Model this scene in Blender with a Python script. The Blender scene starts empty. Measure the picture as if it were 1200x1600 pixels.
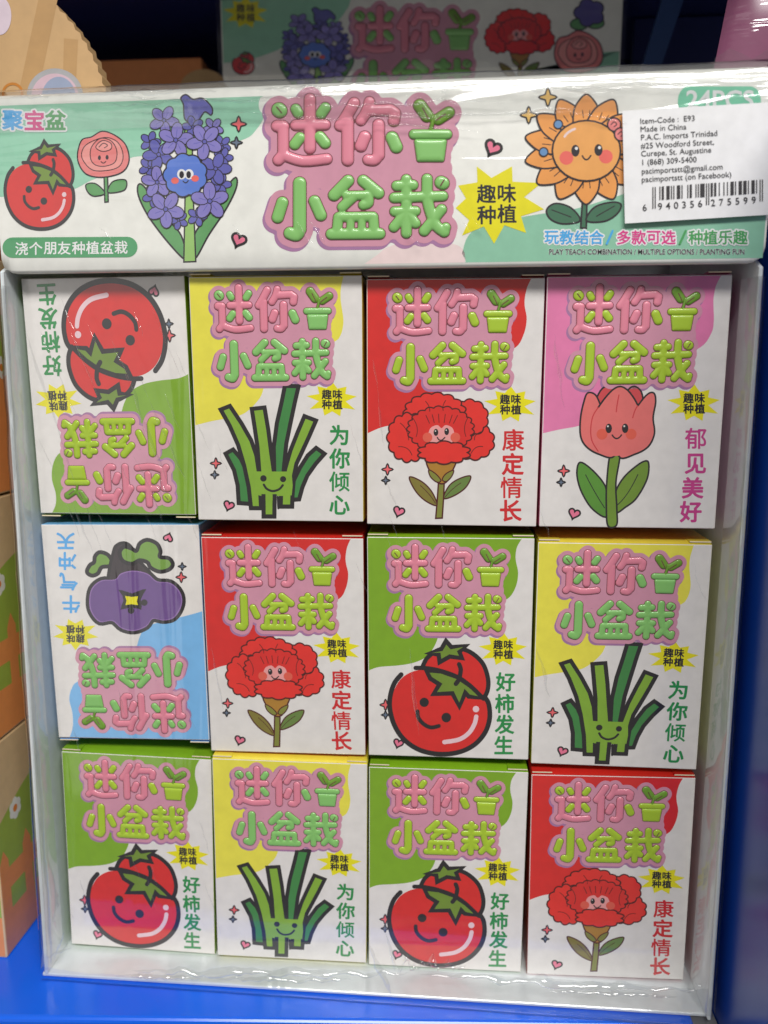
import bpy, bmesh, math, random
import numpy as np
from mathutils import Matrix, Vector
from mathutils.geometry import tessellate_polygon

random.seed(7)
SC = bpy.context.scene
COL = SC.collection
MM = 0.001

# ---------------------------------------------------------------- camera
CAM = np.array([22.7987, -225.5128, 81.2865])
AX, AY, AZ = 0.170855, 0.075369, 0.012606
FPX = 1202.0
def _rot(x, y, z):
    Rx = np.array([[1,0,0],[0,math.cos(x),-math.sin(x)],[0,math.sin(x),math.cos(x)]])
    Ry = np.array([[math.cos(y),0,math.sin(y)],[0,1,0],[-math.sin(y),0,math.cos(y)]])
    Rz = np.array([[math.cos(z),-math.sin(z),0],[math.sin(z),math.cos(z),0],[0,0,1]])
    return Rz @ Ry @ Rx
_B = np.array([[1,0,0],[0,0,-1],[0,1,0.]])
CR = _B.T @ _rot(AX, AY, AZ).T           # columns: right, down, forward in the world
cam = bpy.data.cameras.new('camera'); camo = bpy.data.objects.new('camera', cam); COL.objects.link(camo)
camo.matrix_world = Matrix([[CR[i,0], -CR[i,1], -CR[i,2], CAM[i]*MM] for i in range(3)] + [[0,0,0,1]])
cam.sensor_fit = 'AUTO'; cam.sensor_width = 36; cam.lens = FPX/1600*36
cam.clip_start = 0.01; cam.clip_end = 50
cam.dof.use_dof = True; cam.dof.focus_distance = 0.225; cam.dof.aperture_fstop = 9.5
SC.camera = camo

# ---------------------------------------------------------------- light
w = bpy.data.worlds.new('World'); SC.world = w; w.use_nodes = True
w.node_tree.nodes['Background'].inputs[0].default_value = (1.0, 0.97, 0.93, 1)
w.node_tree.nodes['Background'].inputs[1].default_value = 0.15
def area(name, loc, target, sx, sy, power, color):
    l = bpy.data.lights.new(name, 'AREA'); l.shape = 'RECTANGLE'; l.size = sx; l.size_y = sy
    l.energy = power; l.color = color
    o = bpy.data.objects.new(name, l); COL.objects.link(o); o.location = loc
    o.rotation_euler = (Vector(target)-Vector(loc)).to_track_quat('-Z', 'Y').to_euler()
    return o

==

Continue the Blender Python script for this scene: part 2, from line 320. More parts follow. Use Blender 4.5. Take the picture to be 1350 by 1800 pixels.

* * *

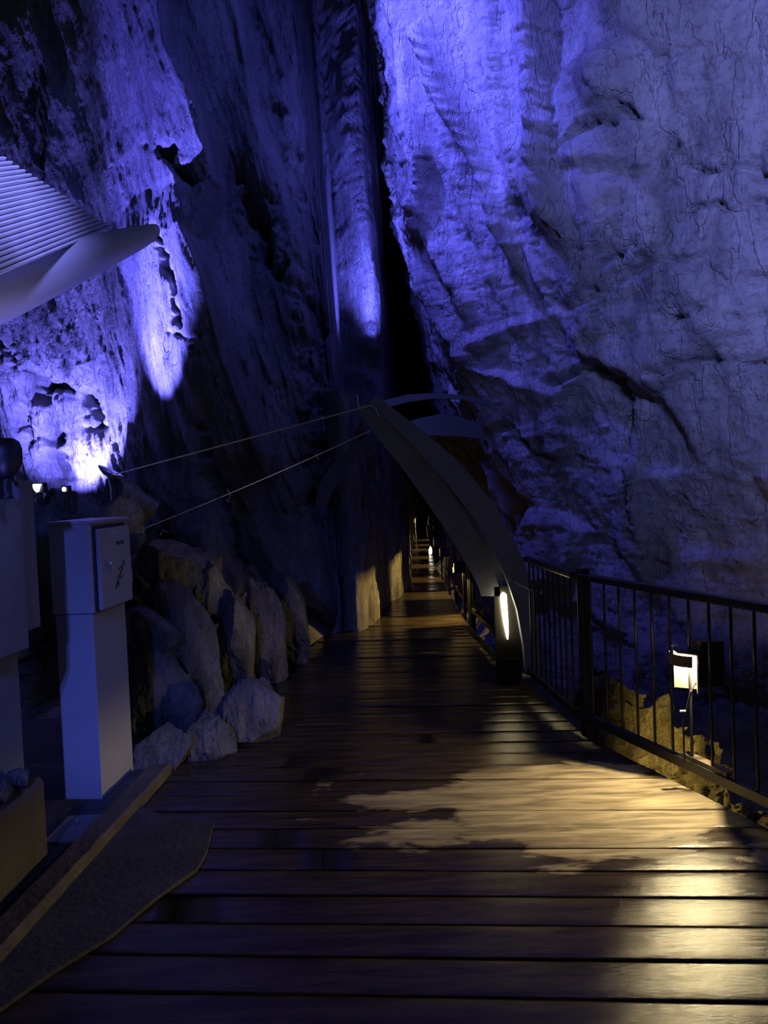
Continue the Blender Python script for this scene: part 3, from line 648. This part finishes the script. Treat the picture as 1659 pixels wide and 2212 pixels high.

● Your goal
Tally up the lines holding the string "Python" in this listing, and report the total alone.

● Output
3